Dcn. Muehlenbruch said...

Reverend Fathers and Brothers:

My pastor told me about this blog, and I find it to be something that I will visit often. However, not finding a direct way of contacting the persons responsible for this blog, I would like to make one small suggestion.

Unless my browser is doing strange things, I find the site difficult to read with a white font on a black background. Maybe it is just my weak, old eyes; but you might consider using a light background and a dark font.

If, however, the problem is with my browser, I would appreciate your suggestions on how to adjust my settings.

Thank you for your consideration of this comment.

revpaulcain said...

I really like the idea of this becoming a new pastoral theology and echo Rev.
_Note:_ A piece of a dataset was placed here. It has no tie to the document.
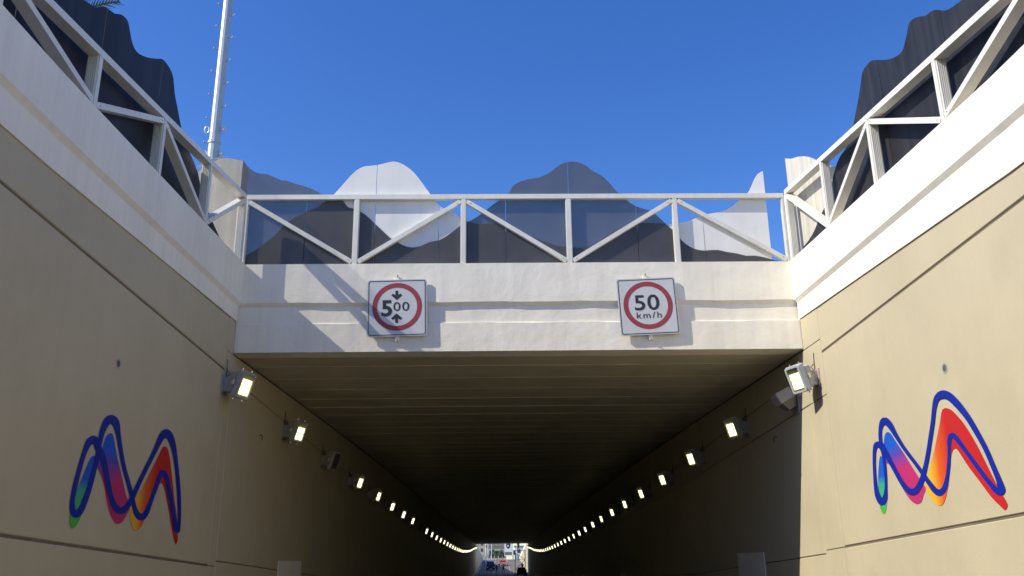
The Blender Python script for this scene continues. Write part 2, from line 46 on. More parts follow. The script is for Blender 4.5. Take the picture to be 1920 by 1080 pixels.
EMB_L_FILL = [[(11.805,2.904),(11.773,2.898),(11.741,2.881),(11.706,2.848),(11.666,2.79),(11.624,2.716),(11.58,2.641),(11.534,2.565),(11.487,2.488),(11.452,2.423),(11.437,2.374),(11.433,2.336),(11.431,2.302),(11.428,2.271),(11.425,2.243),(11.419,2.217),(11.405,2.193),(11.387,2.171),(11.373,2.147),(11.364,2.12),(11.359,2.092),(11.361,2.063),(11.371,2.034),(11.387,2.004),(11.407,1.982),(11.43,1.97),(11.457,1.965),(11.486,1.967),(11.517,1.975),(11.551,1.99),(11.585,2.014),(11.62,2.05),(11.655,2.096),(11.688,2.147),(11.718,2.202),(11.746,2.262),(11.773,2.325),(11.802,2.388),(11.83,2.454),(11.855,2.524),(11.878,2.605),(11.896,2.691),(11.909,2.762),(11.916,2.81),(11.917,2.844),(11.906,2.87),(11.879,2.89),(11.842,2.902)],[(12.217,3.258),(12.178,3.245),(12.136,3.224),(12.101,3.198),(12.077,3.164),(12.06,3.123),(12.046,3.089),(12.036,3.066),(12.029,3.049),(12.02,3.03),(12.007,3.009),(11.991,2.986),(11.979,2.951),(11.97,2.894),(11.963,2.825),(11.97,2.768),(11.996,2.736),(12.035,2.715),(12.079,2.688),(12.125,2.65),(12.175,2.607),(12.226,2.555),(12.276,2.489),(12.325,2.414),(12.376,2.346),(12.427,2.288),(12.48,2.235),(12.533,2.189),(12.589,2.151),(12.645,2.119),(12.697,2.095),(12.74,2.081),(12.778,2.074),(12.819,2.074),(12.869,2.082),(12.923,2.096),(12.972,2.117),(13.015,2.146),(13.054,2.182),(13.088,2.218),(13.119,2.251),(13.146,2.285),(13.157,2.318),(13.144,2.349),(13.115,2.379),(13.08,2.41),(13.044,2.44),(13.002,2.472),(12.95,2.517),(12.885,2.586),(12.811,2.668),(12.737,2.75),(12.665,2.827),(12.594,2.904),(12.529,2.977),(12.472,3.048),(12.421,3.115),(12.379,3.169),(12.352,3.206),(12.333,3.229),(12.311,3.246),(12.282,3.257),(12.251,3.261)],[(14.247,3.335),(14.205,3.326),(14.17,3.304),(14.128,3.268),(14.075,3.214),(14.015,3.147),(13.951,3.076),(13.881,3.001),(13.808,2.922),(13.736,2.844),(13.668,2.767),(13.601,2.692),(13.53,2.621),(13.451,2.558),(13.368,2.499),(13.296,2.444),(13.233,2.393),(13.18,2.346),(13.153,2.298),(13.161,2.247),(13.193,2.195),(13.232,2.147),(13.272,2.104),(13.319,2.065),(13.365,2.036),(13.41,2.018),(13.455,2.009),(13.501,2.01),(13.547,2.019),(13.594,2.037),(13.641,2.066),(13.689,2.106),(13.737,2.157),(13.785,2.212),(13.83,2.273),(13.874,2.339),(13.921,2.404),(13.979,2.465),(14.041,2.525),(14.096,2.582),(14.136,2.637),(14.169,2.688),(14.199,2.727),(14.225,2.75),(14.248,2.76),(14.278,2.759),(14.317,2.751),(14.363,2.731),(14.418,2.691),(14.485,2.626),(14.562,2.54),(14.642,2.448),(14.725,2.345),(14.811,2.234),(14.89,2.134),(14.96,2.051),(15.023,1.979),(15.079,1.923),(15.126,1.881),(15.165,1.855),(15.198,1.846),(15.227,1.859),(15.25,1.889),(15.259,1.927),(15.248,1.97),(15.223,2.021),(15.195,2.08),(15.17,2.143),(15.142,2.213),(15.099,2.297),(15.032,2.401),(14.951,2.517),(14.869,2.638),(14.789,2.766),(14.708,2.897),(14.631,3.017),(14.56,3.121),(14.493,3.214),(14.428,3.282),(14.364,3.32),(14.302,3.334)]]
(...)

McCain's reminder that quotes from the Lutheran fathers would be good. Scripture/Confessions/Fathers (Lutheran & Early Church)is a great pattern

Rev. Rick Stuckwisch said...

Dear Brother Muehlenbruch,

My apologies for being slow to answer your question. I've been a bit inundated with things lately, and I'm afraid it got lost in the shuffle.

Thanks, though, for your kind words, and for your interest in our Blackbirds blog. I hope it can be of benefit to you, in your vocations and faithful service.

I'm not sure what to say about the appearance of the white on black. It seems to work well on my computer, but I imagine that such things can vary quite a bit from monitor to monitor. Advice in those areas is not my forte ;-) But perhaps adjusting the contrast and brightness on your computer monitor could make things better.

The white on black sort of fits our moniker and so forth, so I'm reluctant to make a change in that. I hope it will become easier to read with some adjustment.